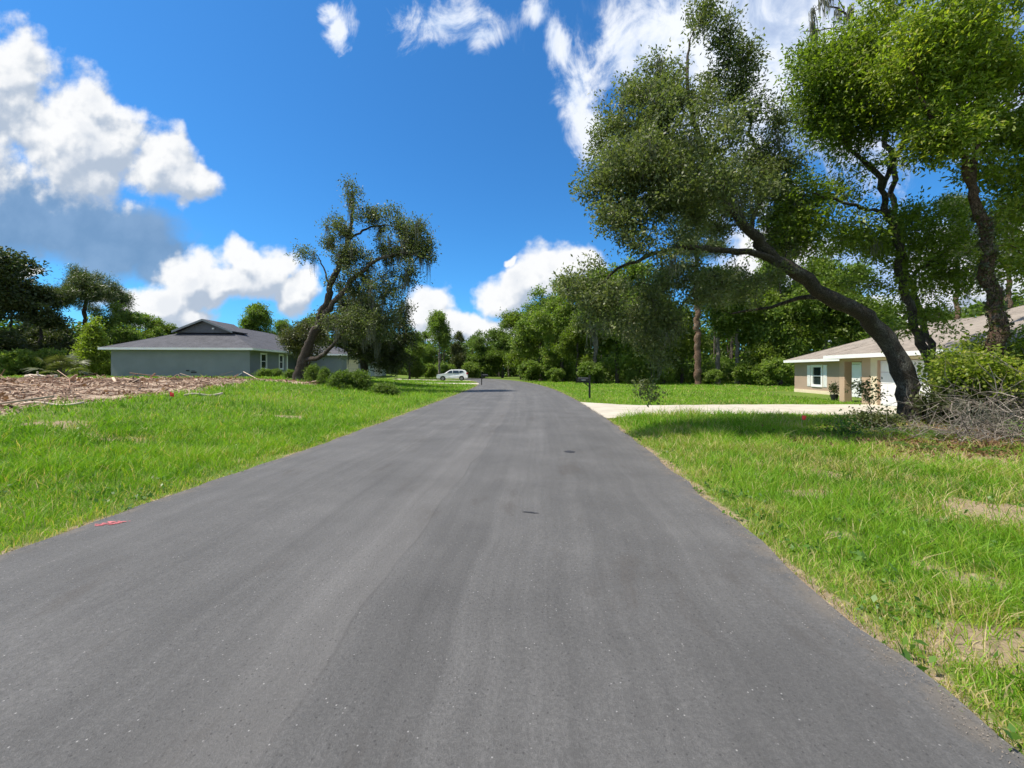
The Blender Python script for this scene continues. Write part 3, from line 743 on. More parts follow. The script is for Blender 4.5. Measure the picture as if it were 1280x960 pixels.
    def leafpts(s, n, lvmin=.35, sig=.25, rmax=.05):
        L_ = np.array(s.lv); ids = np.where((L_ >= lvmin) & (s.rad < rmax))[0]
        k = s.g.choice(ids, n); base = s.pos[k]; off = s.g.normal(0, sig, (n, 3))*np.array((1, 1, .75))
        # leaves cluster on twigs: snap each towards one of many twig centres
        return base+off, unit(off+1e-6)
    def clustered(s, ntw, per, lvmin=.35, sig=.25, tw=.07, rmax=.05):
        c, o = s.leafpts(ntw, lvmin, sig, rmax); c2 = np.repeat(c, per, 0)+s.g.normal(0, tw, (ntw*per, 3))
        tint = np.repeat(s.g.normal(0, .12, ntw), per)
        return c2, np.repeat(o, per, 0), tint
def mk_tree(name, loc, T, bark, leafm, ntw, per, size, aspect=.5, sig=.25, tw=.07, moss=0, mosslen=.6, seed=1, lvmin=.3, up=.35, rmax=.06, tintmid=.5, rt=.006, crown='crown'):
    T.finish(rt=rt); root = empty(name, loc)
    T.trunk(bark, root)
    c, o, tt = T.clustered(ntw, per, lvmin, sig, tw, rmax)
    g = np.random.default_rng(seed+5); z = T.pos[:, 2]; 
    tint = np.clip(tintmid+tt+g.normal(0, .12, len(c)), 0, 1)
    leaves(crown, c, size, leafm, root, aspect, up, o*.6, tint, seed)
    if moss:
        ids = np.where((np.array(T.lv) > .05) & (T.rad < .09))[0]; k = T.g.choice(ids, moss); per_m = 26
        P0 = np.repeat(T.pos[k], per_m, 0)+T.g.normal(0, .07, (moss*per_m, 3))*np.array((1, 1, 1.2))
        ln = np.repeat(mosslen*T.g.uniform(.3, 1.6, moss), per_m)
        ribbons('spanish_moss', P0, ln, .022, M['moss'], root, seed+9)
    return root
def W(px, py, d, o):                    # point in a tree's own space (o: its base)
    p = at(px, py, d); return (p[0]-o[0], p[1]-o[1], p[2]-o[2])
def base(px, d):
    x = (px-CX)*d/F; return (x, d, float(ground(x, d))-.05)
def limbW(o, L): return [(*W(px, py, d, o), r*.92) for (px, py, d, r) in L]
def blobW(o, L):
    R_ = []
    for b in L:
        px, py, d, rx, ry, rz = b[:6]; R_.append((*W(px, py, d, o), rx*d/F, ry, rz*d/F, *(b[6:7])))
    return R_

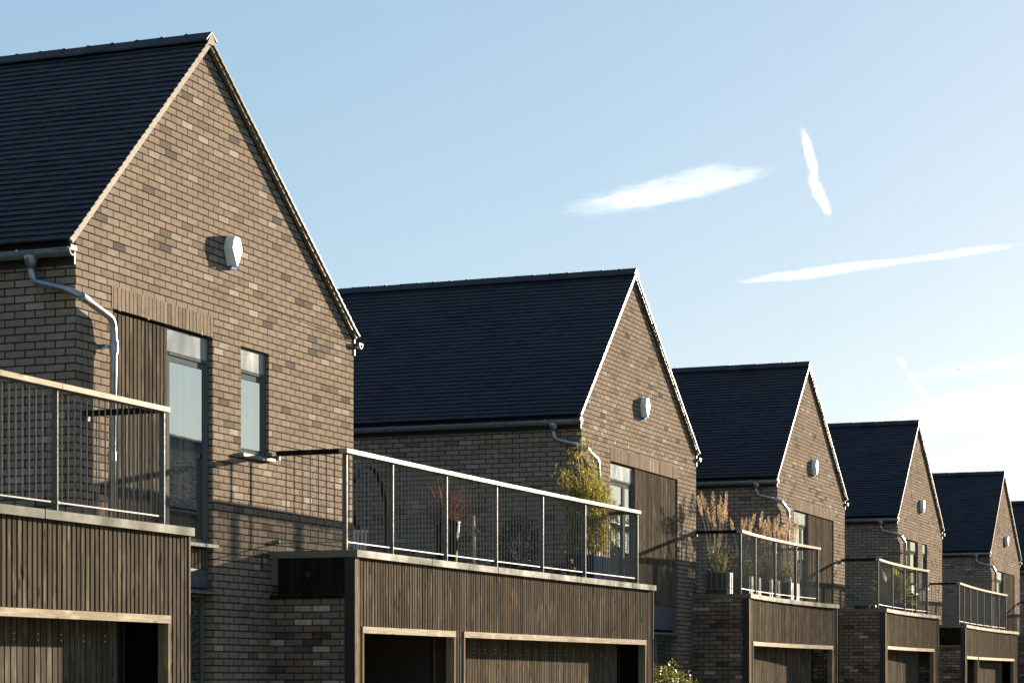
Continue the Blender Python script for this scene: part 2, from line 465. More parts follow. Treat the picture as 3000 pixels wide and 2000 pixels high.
☆ ☆ ☆ ☆
* **Goal**
Reproduce every entry exactly, but omit each picture.

* **Output below**
The Blender Python script for this scene continues. Write part 3, from line 743 on. More parts follow. The script is for Blender 4.5. Measure the picture as if it were 1280x960 pixels.
    def leafpts(s, n, lvmin=.35, sig=.25, rmax=.05):
        L_ = np.array(s.lv); ids = np.where((L_ >= lvmin) & (s.rad < rmax))[0]
        k = s.g.choice(ids, n); base = s.pos[k]; off = s.g.normal(0, sig, (n, 3))*np.array((1, 1, .75))
        # leaves cluster on twigs: snap each towards one of many twig centres
        return base+off, unit(off+1e-6)
    def clustered(s, ntw, per, lvmin=.35, sig=.25, tw=.07, rmax=.05):
        c, o = s.leafpts(ntw, lvmin, sig, rmax); c2 = np.repeat(c, per, 0)+s.g.normal(0, tw, (ntw*per, 3))
        tint = np.repeat(s.g.normal(0, .12, ntw), per)
        return c2, np.repeat(o, per, 0), tint
def mk_tree(name, loc, T, bark, leafm, ntw, per, size, aspect=.5, sig=.25, tw=.07, moss=0, mosslen=.6, seed=1, lvmin=.3, up=.35, rmax=.06, tintmid=.5, rt=.006, crown='crown'):
    T.finish(rt=rt); root = empty(name, loc)
    T.trunk(bark, root)
    c, o, tt = T.clustered(ntw, per, lvmin, sig, tw, rmax)
    g = np.random.default_rng(seed+5); z = T.pos[:, 2]; 
    tint = np.clip(tintmid+tt+g.normal(0, .12, len(c)), 0, 1)
    leaves(crown, c, size, leafm, root, aspect, up, o*.6, tint, seed)
    if moss:
        ids = np.where((np.array(T.lv) > .05) & (T.rad < .09))[0]; k = T.g.choice(ids, moss); per_m = 26
        P0 = np.repeat(T.pos[k], per_m, 0)+T.g.normal(0, .07, (moss*per_m, 3))*np.array((1, 1, 1.2))
        ln = np.repeat(mosslen*T.g.uniform(.3, 1.6, moss), per_m)
        ribbons('spanish_moss', P0, ln, .022, M['moss'], root, seed+9)
    return root
def W(px, py, d, o):                    # point in a tree's own space (o: its base)
    p = at(px, py, d); return (p[0]-o[0], p[1]-o[1], p[2]-o[2])
def base(px, d):
    x = (px-CX)*d/F; return (x, d, float(ground(x, d))-.05)
def limbW(o, L): return [(*W(px, py, d, o), r*.92) for (px, py, d, r) in L]
def blobW(o, L):
    R_ = []
    for b in L:
        px, py, d, rx, ry, rz = b[:6]; R_.append((*W(px, py, d, o), rx*d/F, ry, rz*d/F, *(b[6:7])))
    return R_

Continue the Blender Python script for this scene: part 2, from line 465. More parts follow. Treat the picture as 3000 pixels wide and 2000 pixels high.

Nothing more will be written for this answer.